No, the Big Bang is scientific fact.  We can see the echoes of it still in the universe; we can measure when it happened; we can observe the effects of it in the expanding space around us.  No one in physics today denies the Big Bang, so saying it violates physical law is a little ridiculous.  Whose physical laws are you referring to?

The only matter of contention is how and why it happened.  No one thinks that it DIDN'T happen.  If you want to find a place to stick God into the mix, then the only place it really makes sense is as mommie4life said, that God made the Big Bang happen.

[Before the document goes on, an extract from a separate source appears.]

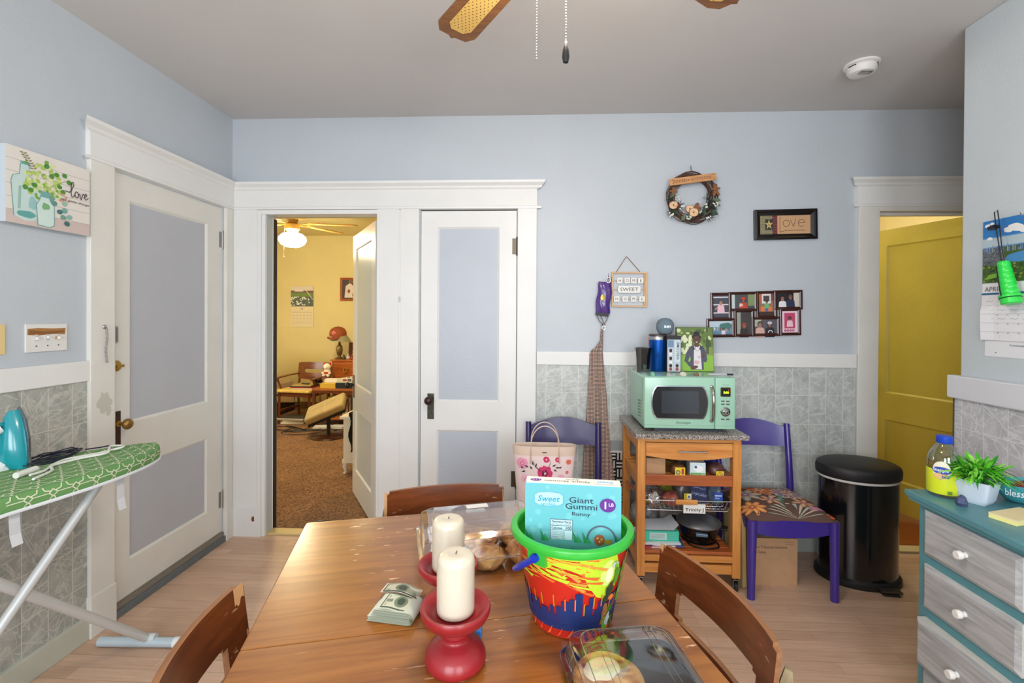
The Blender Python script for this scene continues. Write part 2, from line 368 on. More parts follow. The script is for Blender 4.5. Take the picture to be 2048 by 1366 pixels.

Even then you'd run into some trouble scientifically speaking, since there wasn't actually a space for god to be in or a time for him to be at, but you'd have an easier time being taken seriously by just saying God can sidestep those problems because he's a god, than you would by claiming the Big Bang didn't happen.

 

And as a side note... if you think the Big Bang violates common sense, just wait until you start reading about general relativity and quantum physics.  That's when most people's common sense gets torn to shreds 

on May 04, 2009

I don't think any argument can be made or supported claiming that any particular scientific theory violates common sense - I know people claim many things violate common sense, to the point that common sense is a relatively nonsensical phrase. When I have had people tell me that my own experiences (I'm not talking supernatural stuff, just day-to-day social interactions) violate common sense I have to question whether the phrase common sense is even a coherent concept, or simply a way for some people to dismiss experiences they have no personal connection to.

As for violating physical laws - one wonders which physical laws you have in mind? This is a pretty heady claim, and it virtually requires citation. Read up on it first if you think you've got the chops to discredit it completely.